* _Work to do_: Filter the entries and keep only the lines where the string "continues" appears.

* * * * *

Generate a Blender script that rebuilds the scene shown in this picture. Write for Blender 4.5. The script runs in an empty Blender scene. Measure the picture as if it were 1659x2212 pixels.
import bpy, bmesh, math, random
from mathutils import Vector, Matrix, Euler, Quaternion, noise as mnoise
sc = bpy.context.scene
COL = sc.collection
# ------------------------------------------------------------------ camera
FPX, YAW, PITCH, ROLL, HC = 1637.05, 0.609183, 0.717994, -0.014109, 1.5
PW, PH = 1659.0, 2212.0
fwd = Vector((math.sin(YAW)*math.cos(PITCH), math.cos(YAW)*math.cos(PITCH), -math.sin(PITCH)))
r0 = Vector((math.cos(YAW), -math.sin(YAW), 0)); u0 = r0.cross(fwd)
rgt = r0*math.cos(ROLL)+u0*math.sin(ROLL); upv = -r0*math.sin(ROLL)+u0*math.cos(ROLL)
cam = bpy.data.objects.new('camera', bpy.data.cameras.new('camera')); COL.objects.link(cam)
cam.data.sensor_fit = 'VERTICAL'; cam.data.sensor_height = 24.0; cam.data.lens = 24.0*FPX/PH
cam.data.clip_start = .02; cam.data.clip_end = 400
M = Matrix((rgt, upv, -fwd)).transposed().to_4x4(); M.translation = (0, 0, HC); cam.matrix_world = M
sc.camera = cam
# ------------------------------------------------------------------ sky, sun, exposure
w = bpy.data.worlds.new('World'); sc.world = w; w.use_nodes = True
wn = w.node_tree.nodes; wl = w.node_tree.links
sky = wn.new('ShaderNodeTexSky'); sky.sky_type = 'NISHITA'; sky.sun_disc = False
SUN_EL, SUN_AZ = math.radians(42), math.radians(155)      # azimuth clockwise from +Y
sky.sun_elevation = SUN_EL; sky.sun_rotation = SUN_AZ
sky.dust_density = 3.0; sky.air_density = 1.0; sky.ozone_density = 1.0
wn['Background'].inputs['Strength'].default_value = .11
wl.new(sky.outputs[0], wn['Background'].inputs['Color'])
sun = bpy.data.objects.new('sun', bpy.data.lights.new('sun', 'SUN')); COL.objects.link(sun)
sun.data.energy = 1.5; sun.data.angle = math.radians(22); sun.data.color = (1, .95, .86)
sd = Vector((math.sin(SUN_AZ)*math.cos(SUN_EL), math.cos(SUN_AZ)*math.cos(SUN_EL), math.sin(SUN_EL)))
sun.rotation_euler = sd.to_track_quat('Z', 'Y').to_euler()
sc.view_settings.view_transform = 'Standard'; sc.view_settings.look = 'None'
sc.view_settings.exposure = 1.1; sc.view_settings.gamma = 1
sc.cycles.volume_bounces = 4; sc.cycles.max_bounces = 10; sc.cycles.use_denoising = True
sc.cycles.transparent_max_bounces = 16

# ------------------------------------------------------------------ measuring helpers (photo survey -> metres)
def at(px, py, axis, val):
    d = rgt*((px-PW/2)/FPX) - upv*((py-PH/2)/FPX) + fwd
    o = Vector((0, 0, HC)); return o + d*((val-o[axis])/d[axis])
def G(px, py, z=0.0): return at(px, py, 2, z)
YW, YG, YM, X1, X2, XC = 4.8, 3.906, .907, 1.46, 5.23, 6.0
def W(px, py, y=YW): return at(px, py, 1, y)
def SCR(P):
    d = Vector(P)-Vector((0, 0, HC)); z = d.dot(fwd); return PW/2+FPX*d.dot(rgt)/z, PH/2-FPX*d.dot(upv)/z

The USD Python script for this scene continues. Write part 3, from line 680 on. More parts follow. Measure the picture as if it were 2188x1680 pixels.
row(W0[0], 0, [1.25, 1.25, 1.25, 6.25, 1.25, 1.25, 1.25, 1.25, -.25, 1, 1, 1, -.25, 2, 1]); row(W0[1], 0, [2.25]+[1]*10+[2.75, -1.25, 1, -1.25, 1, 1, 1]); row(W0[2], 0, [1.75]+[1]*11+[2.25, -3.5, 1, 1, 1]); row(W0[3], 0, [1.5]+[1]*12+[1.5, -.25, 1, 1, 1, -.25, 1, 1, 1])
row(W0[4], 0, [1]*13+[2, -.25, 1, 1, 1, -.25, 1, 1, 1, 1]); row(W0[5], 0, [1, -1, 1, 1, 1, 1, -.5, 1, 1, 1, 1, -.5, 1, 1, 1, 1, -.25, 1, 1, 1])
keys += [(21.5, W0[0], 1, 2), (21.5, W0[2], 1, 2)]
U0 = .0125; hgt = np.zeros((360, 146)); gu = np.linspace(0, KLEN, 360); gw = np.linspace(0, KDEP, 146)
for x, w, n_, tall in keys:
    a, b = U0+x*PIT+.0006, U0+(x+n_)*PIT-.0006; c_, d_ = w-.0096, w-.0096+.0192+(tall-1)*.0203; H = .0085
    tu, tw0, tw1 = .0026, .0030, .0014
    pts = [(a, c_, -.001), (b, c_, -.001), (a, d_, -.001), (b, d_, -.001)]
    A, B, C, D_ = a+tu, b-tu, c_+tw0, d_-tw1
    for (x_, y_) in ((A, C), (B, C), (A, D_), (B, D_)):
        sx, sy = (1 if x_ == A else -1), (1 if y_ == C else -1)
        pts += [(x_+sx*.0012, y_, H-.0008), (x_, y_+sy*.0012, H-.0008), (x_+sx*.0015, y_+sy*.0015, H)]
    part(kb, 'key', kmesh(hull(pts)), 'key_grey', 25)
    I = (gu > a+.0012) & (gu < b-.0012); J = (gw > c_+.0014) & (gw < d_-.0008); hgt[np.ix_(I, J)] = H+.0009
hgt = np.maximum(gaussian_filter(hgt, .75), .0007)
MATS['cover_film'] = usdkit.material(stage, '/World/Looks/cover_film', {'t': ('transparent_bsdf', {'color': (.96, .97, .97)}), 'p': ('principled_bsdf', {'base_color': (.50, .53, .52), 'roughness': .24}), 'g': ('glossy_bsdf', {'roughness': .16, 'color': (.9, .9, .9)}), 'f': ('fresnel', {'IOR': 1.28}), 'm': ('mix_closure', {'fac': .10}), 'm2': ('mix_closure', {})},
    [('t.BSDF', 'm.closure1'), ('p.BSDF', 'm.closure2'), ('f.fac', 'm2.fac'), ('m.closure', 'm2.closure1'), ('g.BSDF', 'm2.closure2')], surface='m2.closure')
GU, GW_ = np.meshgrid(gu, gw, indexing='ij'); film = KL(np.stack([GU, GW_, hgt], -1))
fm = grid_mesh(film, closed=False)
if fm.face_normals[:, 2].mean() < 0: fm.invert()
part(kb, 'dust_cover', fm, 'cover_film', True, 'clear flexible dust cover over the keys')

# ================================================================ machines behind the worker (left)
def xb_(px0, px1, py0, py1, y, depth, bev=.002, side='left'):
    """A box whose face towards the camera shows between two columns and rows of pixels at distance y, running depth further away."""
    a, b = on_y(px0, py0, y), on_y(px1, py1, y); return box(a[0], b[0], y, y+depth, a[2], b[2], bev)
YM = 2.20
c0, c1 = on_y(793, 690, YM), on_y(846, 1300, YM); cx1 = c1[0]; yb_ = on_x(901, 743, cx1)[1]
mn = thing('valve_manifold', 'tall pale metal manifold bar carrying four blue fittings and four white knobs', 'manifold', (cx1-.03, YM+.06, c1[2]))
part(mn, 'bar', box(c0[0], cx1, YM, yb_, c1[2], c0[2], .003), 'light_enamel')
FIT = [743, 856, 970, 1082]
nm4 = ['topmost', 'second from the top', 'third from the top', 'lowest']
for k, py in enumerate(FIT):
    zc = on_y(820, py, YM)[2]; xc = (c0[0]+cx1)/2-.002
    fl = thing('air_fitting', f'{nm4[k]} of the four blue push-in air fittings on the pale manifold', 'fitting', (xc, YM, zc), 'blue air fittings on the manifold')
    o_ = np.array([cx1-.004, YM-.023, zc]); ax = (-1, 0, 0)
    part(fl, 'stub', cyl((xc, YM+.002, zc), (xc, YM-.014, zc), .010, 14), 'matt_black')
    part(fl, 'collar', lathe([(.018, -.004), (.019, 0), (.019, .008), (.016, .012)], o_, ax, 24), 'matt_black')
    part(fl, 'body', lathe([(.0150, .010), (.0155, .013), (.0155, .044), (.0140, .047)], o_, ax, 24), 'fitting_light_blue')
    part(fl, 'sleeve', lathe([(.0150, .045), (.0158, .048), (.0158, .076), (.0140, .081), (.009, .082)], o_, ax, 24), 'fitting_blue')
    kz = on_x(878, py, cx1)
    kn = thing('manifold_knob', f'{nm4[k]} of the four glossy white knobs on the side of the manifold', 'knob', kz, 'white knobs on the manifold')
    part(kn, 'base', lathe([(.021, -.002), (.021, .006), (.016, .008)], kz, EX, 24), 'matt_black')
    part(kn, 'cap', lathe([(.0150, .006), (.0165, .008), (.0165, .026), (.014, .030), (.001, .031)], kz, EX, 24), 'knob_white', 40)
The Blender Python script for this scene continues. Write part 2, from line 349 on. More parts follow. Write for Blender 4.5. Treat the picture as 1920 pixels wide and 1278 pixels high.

* * * * *

* _Task output_:
The USD Python script for this scene continues. Write part 3, from line 680 on. More parts follow. Measure the picture as if it were 2188x1680 pixels.
The Blender Python script for this scene continues. Write part 2, from line 349 on. More parts follow. Write for Blender 4.5. Treat the picture as 1920 pixels wide and 1278 pixels high.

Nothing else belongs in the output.